$$ \newcommand{\1}{\mathbf{1}} \newcommand{\im}{\text{Im }} \newcommand{\Span}[1]{\langle #1 \rangle} \newcommand{\orth}[1]{ #1^{\perp}} $$
Let $A$ be an $n \times n$ skew-symmetric matrix. Define $\1 := (1, \dots, 1)$ and assume that $A^{-1}(\1)$ is non-empty. Show that $$ A^{-1}(\1) \subseteq \1^{\perp} $$ Namely, if $Aq = \1$ then $q \cdot \1 = 0$
I checked this by hand in low dimension, but don't have much of an idea how to proceed generally. An attempt could be that $$ Aq = \1 \Rightarrow Aq \cdot \1 = -q \cdot A\1 = n $$ but not much from here.
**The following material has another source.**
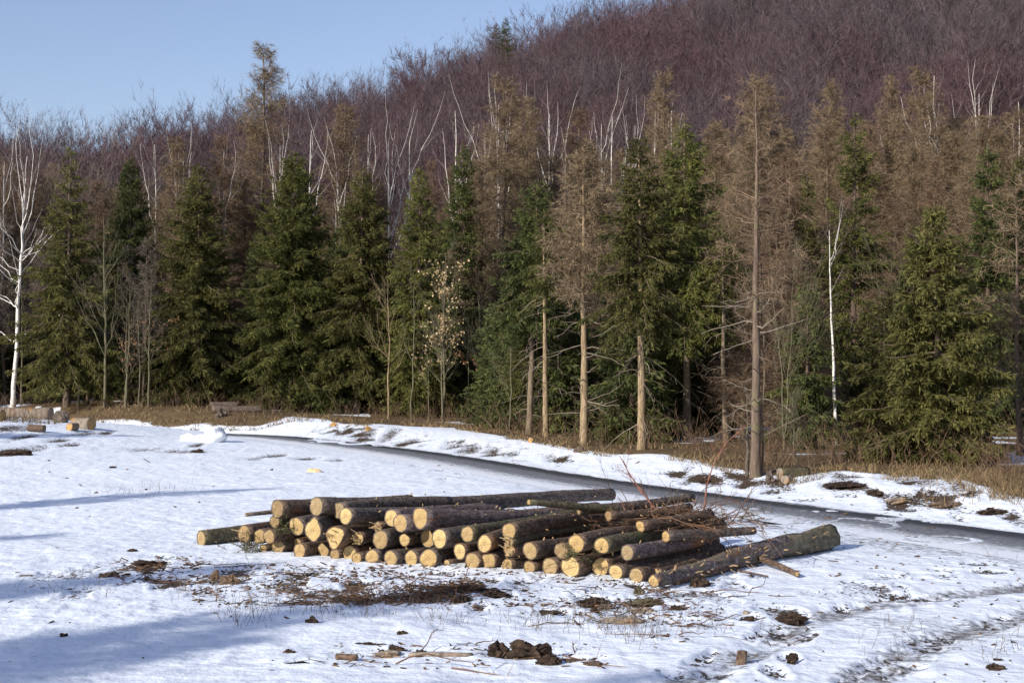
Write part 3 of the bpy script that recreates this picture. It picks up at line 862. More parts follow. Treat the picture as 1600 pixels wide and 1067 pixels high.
def make_sapling(h, seed, stems=1, r0=.05, leaf=None, nleaf=0, lzone=(.4, 1.0), branches=14, size=.12, spread=.30, bark='sapling_bark', lean=0.0, blen=.30, up=.3):
    rng = np.random.default_rng(seed)
    gt, gc = Geo(), Geo()
    Ps, Rs = [], []
    for i in range(stems):
        a = rng.uniform(0, 6.283) if stems > 1 else 0
        hh = h * (1 if i == 0 else rng.uniform(.7, .95))
        P, R = trunk_line(hh, r0 * rng.uniform(.75, 1.0) if i else r0, rng, 10, .03, (math.cos(a) * lean * hh, math.sin(a) * lean * hh * .3), 1.2, .15)
        Ps.append(P); Rs.append(R)
    P = np.concatenate(Ps); R = np.concatenate(Rs)
    tubes(gt, P, R, 7)
    b1, r1 = children(P, R, branches, .25, .98, .4, 1.0, blen, rng, 6, up=up, wig=.25, rr=.5, shrink=.5)
    tubes(gc, b1, np.maximum(r1, .006), 4)
    b2, r2 = children(b1, r1, 6, .2, 1, .3, .9, .5, rng, 4, up=.15, wig=.2)
    tubes(gc, b2, np.maximum(r2, .004), 3)
    b3, _ = children(b2, r2, 4, .2, 1, .3, .9, .5, rng, 3, up=.1)
    spikes(gc, b3[:, 0], b3[:, -1], .010, rng)
    if leaf:
        pool = b2.reshape(-1, 3); pool = np.concatenate([pool, b3.reshape(-1, 3)])
        pool = pool[(pool[:, 2] > h * lzone[0]) & (pool[:, 2] < h * lzone[1])]
        dens = vnoise(pool[:, 0] * 1.6 + seed, pool[:, 2] * 1.3, seed)
        pr = np.clip(dens - .25, .02, 1); pr = pr / pr.sum()
        pick = pool[rng.choice(len(pool), nleaf, p=pr)]
        leaves_on(gc, pick + rng.normal(0, .03, pick.shape), rng, size, 1)
    fit_height(h, gt, gc)
    return gt.mesh('sapling_stem', MAT[bark], True), gc.mesh('sapling_branches', [MAT[bark], MAT[leaf or 'dead_leaf']])

def tree(name, parts, loc, label, group=None, rotz=0.0, scale=(1, 1, 1), names=('trunk', 'crown'), cat='tree'):
    e = empty(name, loc); e.rotation_euler = (0, 0, rotz); e.scale = scale
    for nm, me in zip(names, parts):
        link(nm, me, e)
    return tag(e, label, cat, group)

def spot(u, v=None, D=None):
    """a place on the ground: under a photo pixel, or at a depth on the pixel's column"""
    if D is None:
        return ground(u, v, 12, 160)
    x = (u - 800.0) / F * D
    return np.array([x, D, hz(x, D)])

def top_h(p, v):
    return at_depth(800, v, p[1])[2] - p[2]

# ------------------------------------------------------------------ the front row of spruces
SPR = 'spruces along the edge of the clearing'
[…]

The key step is probably that $\im{A} = \ker{A}^{\perp}$. This implies $$ \begin{split} \1 \in \im{A} &\iff \Span{\1} \subseteq \im{A} \\ & \iff \orth{\Span{\1}} \supseteq \ker{A} \\ & \iff \forall q \in \ker{A}, \, q \cdot \1 = 0 \end{split} $$
The solution of the affine system $Aq = \1$ is given by a particular solution $+ \ker{A}$, so $q \cdot \1$ is at least constant on $A^{-1}(\1)$.
To give some context: this problem arises when one looks for formal equilibria in Evolutionary Game Theory, namely points $q$ fulfilling $Aq \in \Span{\1}$ and $q \cdot \1 = 1$ for some matrix $A$. Those points can be used to construct Hamiltonian functions for a class of evolutionary dynamics.
$A\mathbf{q} = \mathbf{1} \Rightarrow A\mathbf{q} \cdot \mathbf{q}= \mathbf{1} \cdot \mathbf{q}$, but the LHS vanishes by antisymmetry.